Wahlen in Thüringen: Migrationsberater fürchten "Super-Gau vor Ort"
Altenburg - Mit Blick auf die anstehenden Wahlen in Thüringen fürchten Migrationsberater, dass ihre Arbeit vor Ort weiter erschwert wird.
"Die entscheidende Wahl ist erst mal die Kommunalwahl", sagte der Teamleiter Beratung und Betreuung beim Caritasverband Ostthüringen, Volker Liebelt.
Oberbürgermeister und Landräte könnten zwar keine Gesetze ändern. "Aber wenn extreme Strömungen oder Parteien in die Verwaltung kommen, werden sie binnen kürzester Zeit das aufgeheizte Klima noch weiter anheizen."
Im Kleinen könnten auch sie etwa Unterkünfte nicht mehr bereitstellen. "Wir rechnen mit einem Super-GAU vor Ort. Aber bis zum 26. Mai muss man einfach noch hoffnungsfroh sein."
Die Liga der Freien Wohlfahrtspflege startet am Mittwoch eine Kampagne unter dem Motto #ThüringenSozial24 zu den anstehenden Wahlen im Freistaat.
In den Wohlfahrtsverbänden gebe es Sorge, dass Angebote in den Bereichen Migration, Integration, frühkindliche Bildung oder Inklusion gekürzt oder gestrichen werden, hieß es.
In Thüringen stehen am 26. Mai Kommunalwahlen an, am 9. Juni folgt die Europawahl und am 1. September die Landtagswahl. Die AfD ist in Umfragen seit Monaten landesweit stärkste Kraft.

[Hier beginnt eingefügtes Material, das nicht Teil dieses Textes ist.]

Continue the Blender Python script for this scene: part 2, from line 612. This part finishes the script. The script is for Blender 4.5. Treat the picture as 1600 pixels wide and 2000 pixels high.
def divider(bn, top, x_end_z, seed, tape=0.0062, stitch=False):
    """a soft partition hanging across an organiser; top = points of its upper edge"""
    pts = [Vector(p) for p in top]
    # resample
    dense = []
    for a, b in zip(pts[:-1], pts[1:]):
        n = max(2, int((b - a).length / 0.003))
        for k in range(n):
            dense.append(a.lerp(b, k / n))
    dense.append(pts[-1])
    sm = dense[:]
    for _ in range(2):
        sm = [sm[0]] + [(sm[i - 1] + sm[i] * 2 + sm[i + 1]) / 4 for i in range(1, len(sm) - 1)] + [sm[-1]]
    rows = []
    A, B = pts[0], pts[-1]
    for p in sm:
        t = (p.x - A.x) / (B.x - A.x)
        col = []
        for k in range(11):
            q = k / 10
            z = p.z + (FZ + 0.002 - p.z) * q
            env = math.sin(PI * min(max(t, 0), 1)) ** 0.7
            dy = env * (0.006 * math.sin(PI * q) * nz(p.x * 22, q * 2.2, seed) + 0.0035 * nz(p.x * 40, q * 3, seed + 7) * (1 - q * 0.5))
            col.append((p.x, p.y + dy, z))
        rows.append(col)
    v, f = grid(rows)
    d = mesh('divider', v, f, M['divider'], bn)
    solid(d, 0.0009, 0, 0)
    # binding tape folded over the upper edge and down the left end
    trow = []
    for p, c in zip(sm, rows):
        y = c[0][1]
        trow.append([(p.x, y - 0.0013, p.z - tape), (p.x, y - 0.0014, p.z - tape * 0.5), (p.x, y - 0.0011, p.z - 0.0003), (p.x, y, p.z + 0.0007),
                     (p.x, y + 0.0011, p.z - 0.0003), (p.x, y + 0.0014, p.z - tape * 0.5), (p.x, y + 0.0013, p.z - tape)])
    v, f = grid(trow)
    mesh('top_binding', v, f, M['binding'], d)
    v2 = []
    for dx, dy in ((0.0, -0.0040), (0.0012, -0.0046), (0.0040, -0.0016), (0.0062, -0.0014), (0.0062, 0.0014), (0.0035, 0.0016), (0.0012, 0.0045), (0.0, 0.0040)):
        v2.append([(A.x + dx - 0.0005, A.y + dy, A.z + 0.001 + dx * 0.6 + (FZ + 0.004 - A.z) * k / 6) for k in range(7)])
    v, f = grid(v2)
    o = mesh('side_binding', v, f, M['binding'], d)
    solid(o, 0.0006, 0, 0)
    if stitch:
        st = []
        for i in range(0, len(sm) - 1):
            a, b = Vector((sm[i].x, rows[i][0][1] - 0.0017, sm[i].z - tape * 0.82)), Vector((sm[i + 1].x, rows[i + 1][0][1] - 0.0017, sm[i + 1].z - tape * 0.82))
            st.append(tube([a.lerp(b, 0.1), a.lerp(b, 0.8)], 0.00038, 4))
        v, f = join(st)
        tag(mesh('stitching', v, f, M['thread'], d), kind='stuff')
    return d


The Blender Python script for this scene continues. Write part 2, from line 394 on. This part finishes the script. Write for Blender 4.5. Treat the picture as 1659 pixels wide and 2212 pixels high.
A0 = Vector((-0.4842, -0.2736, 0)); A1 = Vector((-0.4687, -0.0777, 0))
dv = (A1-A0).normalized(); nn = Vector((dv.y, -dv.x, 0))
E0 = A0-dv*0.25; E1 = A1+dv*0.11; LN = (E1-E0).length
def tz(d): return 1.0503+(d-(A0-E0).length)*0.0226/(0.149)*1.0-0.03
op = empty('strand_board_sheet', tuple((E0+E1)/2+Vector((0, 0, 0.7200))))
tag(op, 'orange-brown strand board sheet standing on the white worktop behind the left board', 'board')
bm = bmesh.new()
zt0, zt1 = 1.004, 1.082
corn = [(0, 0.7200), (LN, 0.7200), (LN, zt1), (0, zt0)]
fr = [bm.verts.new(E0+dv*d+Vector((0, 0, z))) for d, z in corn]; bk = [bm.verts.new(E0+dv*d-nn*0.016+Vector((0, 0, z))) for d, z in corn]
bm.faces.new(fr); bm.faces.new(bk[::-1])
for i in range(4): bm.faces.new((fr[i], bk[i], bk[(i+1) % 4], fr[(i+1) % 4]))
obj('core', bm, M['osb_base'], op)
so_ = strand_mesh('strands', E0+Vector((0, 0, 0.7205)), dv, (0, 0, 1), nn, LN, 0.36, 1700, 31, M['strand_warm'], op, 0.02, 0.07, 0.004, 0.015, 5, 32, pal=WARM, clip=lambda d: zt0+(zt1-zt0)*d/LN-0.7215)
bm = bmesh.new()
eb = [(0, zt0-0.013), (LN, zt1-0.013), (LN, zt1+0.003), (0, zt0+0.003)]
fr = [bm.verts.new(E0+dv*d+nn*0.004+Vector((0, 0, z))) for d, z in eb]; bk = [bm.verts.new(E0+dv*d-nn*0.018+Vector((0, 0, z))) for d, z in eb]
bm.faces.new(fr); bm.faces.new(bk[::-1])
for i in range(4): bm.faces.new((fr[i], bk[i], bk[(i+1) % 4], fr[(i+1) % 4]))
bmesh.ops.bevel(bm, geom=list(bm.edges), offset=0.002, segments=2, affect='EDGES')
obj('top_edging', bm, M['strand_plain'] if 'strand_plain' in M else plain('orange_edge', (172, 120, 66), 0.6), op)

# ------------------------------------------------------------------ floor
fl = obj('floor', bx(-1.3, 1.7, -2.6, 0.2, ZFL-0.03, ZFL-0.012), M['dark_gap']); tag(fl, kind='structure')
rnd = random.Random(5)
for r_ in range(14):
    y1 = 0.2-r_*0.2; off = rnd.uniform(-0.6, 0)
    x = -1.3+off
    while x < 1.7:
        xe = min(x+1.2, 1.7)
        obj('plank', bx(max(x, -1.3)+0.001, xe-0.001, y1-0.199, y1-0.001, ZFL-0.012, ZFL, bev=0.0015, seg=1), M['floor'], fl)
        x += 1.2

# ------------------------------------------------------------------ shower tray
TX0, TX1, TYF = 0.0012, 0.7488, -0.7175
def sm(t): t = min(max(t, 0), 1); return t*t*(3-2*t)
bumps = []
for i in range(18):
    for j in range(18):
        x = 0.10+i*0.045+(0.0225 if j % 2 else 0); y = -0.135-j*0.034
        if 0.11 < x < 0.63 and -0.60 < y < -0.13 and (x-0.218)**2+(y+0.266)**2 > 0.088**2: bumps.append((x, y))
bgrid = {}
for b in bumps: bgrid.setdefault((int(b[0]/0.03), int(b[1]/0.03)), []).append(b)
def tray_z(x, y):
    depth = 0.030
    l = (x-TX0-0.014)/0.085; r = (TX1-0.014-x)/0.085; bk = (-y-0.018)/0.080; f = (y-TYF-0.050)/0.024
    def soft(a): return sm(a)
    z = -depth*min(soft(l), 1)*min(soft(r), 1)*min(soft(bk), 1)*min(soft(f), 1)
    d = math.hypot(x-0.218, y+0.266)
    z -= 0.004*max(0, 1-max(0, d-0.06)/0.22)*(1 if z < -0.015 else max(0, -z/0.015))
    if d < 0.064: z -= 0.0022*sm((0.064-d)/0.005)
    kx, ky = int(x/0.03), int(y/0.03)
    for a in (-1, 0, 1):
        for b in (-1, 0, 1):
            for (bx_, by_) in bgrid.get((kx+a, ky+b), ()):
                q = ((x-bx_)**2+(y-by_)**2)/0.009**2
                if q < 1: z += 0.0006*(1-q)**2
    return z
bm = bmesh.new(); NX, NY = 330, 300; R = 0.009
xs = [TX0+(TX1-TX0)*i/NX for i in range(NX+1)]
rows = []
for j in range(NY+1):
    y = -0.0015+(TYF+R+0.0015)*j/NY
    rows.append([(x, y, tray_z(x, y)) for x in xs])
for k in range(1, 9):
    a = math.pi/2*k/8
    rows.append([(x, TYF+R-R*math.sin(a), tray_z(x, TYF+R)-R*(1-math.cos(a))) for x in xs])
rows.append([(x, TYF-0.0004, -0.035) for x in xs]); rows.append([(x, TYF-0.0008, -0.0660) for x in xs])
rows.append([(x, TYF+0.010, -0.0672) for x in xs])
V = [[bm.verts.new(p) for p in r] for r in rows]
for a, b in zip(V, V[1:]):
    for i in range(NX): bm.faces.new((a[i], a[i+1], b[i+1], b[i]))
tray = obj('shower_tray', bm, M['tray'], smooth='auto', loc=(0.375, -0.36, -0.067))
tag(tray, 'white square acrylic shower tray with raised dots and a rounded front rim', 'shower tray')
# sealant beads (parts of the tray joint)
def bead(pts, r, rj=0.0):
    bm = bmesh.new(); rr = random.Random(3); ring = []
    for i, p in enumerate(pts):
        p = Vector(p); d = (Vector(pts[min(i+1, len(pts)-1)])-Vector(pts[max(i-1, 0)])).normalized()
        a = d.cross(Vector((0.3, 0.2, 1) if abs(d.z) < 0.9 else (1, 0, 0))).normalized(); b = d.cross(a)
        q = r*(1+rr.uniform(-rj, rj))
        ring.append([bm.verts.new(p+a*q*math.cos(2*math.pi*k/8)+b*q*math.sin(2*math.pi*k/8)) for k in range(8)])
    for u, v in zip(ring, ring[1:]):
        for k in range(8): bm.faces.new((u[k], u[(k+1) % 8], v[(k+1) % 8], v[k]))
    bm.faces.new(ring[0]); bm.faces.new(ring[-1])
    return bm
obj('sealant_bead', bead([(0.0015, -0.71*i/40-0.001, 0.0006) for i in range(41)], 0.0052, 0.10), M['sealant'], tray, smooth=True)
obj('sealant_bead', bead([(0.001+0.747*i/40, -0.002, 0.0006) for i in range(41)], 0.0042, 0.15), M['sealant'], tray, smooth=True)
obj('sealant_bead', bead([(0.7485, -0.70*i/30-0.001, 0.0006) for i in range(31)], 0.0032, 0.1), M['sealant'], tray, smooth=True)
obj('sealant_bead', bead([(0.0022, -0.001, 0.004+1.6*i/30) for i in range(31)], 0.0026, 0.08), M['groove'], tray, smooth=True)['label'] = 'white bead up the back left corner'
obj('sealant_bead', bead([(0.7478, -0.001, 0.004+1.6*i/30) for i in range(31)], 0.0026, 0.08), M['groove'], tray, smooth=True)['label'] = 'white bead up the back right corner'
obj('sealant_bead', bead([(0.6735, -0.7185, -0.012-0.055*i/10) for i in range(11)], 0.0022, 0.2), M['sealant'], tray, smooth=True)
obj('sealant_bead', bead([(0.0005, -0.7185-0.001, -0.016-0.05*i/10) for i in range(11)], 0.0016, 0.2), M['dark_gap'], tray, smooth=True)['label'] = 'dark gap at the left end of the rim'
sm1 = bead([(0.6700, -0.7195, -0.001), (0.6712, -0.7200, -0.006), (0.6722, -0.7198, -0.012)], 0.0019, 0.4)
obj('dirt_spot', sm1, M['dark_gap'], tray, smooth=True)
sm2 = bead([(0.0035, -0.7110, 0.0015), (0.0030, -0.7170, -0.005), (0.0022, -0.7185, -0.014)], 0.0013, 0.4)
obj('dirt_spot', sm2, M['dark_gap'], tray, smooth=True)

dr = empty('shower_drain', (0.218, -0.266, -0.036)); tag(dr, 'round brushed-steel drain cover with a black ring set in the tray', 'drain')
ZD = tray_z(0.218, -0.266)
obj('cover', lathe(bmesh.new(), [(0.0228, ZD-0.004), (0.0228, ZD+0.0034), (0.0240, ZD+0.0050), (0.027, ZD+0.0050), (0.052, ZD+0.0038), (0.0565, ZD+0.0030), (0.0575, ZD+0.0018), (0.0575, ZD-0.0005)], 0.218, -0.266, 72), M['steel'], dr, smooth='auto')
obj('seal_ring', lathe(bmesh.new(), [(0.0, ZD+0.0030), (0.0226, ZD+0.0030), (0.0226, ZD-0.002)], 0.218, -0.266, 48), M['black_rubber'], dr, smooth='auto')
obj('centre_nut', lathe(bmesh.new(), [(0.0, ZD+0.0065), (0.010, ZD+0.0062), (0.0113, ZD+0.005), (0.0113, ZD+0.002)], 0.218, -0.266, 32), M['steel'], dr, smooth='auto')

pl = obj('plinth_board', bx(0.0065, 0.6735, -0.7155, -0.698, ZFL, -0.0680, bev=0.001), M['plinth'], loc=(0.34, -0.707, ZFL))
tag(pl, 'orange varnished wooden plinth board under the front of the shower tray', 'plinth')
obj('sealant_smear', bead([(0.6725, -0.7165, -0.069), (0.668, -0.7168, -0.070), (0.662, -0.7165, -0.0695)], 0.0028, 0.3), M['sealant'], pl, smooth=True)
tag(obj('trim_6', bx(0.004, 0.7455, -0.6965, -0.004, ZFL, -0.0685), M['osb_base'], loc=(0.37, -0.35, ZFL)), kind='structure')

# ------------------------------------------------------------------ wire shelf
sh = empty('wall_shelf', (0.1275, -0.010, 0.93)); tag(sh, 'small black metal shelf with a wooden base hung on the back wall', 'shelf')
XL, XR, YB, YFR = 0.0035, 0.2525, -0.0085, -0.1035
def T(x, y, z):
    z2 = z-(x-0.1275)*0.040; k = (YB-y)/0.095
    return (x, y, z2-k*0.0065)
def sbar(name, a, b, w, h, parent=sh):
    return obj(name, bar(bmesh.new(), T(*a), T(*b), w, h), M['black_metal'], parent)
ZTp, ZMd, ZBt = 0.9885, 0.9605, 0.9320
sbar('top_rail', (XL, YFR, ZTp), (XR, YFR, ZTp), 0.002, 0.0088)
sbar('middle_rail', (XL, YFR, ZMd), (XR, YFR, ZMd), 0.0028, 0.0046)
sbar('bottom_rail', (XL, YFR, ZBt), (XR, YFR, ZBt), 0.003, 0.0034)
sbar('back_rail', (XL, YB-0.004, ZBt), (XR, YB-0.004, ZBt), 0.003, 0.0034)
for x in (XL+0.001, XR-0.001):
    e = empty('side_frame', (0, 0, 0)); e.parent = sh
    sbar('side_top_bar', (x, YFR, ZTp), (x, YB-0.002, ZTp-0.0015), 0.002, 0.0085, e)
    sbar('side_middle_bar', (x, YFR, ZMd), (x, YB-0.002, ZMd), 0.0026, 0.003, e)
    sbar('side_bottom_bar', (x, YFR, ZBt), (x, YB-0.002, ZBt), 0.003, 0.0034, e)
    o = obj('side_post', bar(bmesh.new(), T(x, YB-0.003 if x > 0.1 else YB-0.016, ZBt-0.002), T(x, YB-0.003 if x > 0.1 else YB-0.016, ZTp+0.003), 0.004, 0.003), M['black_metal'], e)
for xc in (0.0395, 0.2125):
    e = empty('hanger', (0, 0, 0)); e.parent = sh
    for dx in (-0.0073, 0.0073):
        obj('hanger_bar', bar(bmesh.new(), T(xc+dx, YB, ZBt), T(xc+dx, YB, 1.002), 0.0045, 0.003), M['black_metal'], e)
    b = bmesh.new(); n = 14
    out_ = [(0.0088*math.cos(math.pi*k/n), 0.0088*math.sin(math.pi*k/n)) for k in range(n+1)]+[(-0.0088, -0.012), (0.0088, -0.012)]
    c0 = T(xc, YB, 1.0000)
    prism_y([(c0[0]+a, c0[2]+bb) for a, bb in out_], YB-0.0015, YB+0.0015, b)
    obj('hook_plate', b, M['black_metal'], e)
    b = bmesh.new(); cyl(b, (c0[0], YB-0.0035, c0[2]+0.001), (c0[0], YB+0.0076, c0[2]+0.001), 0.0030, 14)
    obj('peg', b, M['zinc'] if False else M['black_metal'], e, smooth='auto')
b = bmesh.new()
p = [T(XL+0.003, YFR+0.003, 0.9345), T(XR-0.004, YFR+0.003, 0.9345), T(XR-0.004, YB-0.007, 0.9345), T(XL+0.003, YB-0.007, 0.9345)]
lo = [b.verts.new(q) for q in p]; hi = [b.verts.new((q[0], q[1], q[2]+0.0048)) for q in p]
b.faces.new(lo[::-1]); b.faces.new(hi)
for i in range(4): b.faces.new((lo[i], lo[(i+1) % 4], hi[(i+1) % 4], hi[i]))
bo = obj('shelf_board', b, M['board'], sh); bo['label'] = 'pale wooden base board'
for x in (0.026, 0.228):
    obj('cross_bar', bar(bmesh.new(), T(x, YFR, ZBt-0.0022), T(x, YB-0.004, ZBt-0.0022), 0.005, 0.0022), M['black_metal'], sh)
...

Teammitglieder angefeindet
Für die Migrationsberatung sei vor allem eine langfristige Finanzierung nötig, betonte Liebelt: "Migration und Integration ist keine Sache, die mal ein oder zwei Jahre läuft. Das ist eine Daueraufgabe und die bedarf einer Regelfinanzierung."
Die Beratung anerkannter Flüchtlinge sei in seinem Team eine Schwerpunktaufgabe und werde übers Land finanziert. Die Förderung gehe aber immer nur für zwölf Monate. Das bedeute Planungsunsicherheit.
Schon jetzt würden Teammitglieder von ihm angefeindet, berichtete Liebelt. Eine Mitarbeiterin mit Hijab sei angepöbelt worden, ihr sei vor die Füße gespuckt worden.
In Gesprächsrunden bekämen männliche ukrainische Flüchtlinge zu hören: "Was macht ihr hier? Geht in die Ukraine und kämpft." Die Stimmung sei 2023 zum Negativen gekippt, vor allem Ukrainer seien inzwischen "die Sündenböcke für alles", erzählte Liebelt, der seit 26 Jahren in der Region aktiv ist.
Vor allem in Gera sei diese Situation verschärft zu spüren - auch durch die Montagsdemoszene, die zuletzt etwa gegen ein Flüchtlingsheim mobil gemacht hatte.